Pourtant dans un premier temps, et à son corps défendant, le lecteur qui n'a que peu de culture ne peut s'empêcher de faire des ponts entre le dessin de Mousse et celui de Rémy Mabesoone avec son époustouflant Au revoir Monsieur. Dans ce premier
temps la comparaison n'est pas réellement à l'avantage du présent opus. Considérant la fluidité et l'esthétisme du trait, Mabesoone l'emporte de deux encolures. Puis ce lecteur obtus, au fil de la lecture, parvient à discerner la personnalité du style de Mousse. Epais, à la limite du grossier, il ne s'encombre pas de détail et joue sur les impressions, par le biais de traits caricaturaux qui finissent par faire passer avec limpidité tous les sentiments que l'histoire met en œuvre. Et là, la comparaison tenue plus haut justifie d'une égalité entre les deux artistes, de ceux qui parviennent à véhiculer toute une valoche de non-dit avec un dessin impulsif et sans fioritures. Là encore, c'est par une vraie capacité à faire des "gueules" que le message se trouve enrichi. De plus, Mousse, déclaré fan de cinéma des années 50 et 60, imprime à son dessin le dynamisme de prises de vue variées, subjectives et descriptives, toujours dans une enchaînement logique, et servies par un art consommé de l'utilisation des ombres.
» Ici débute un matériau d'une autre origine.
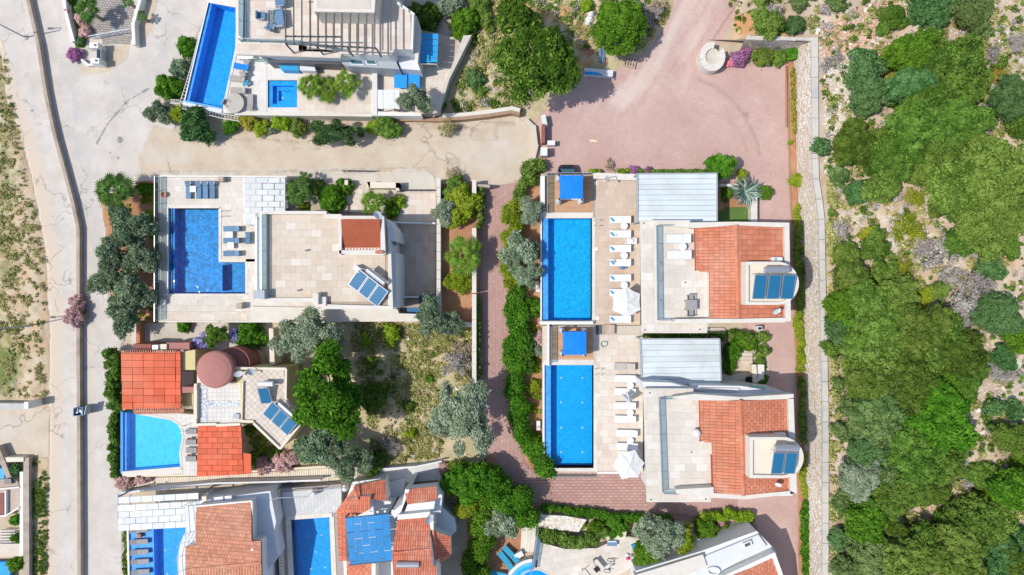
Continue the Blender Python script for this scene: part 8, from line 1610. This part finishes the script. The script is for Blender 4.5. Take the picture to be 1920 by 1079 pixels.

Quelques titres viennent alors à l'esprit, comme susurrés par le dessin, à l'exemple cette couverture qui vous a un on-ne-sait-quoi de M le maudit et sa fin vengeresse.

Bref, de l'aventure et des sentiments, des frissons, de la trahison en veux-tu en voilà, des bandits au cœur d'or ou des honnêtes gens malfaisants, tout est là, à portée de main, pour qui n'a pas eu depuis longtemps sa dose de plongeon du haut du mât de vigie... avec de l'âme en sus.